Infelizmente, não há substituto para uma política econômica disciplinada para os países manterem a prosperidade. Mas, politicamente é muito mais fácil gastar dinheiro, mantendo o orçamento equilibrado ou não. O resultado é que o Brasil quase sempre tem inflação muito alta, ainda hoje.

Nenhum sobrenome foi tão identificado com o que há de bom e de mau no capitalismo como o seu. Quais as vantagens e desvantagens de ser um Rockefeller?

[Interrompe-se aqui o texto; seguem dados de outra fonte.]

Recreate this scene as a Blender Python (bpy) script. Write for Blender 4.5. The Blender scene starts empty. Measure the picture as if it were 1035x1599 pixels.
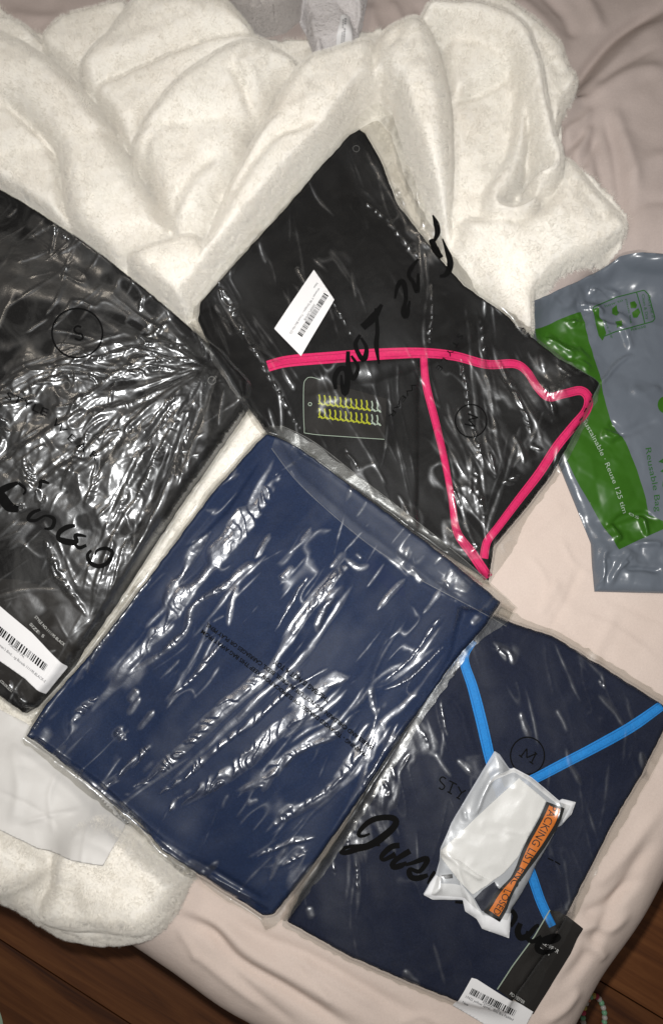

Meu avô, meu pai, meus irmãos e eu tivemos vidas muito construtivas e demos ao nome características favoráveis, seja
por causa da fundação Rockefeller ou outras instituições que
criamos e que ajudaram a melhorar o bem-estar humano ao redor do mundo. Me sinto orgulhoso disso, mas também penso no lado econômico. Meu avô enfrentou tempos difíceis ao unificar a
indústria do petróleo, vital para a geração de energia, força motriz do mundo. Sinto-me muito orgulhoso por, tendo gerado muito dinheiro com o petróleo, usar os recursos para apoiar o desenvolvimento econômico do mundo.

E o lado negativo?
Penso que as vantagens são maiores do que as desvantagens. O único peso é ser um nome famoso e que as pessoas tendem a julgar você pelo nome em vez do que pelo que você representa. Mas não é um problema sério. Basta ver a reação ao livro. As pessoas gostam quando alguém explica o ponto de vista de nossa família.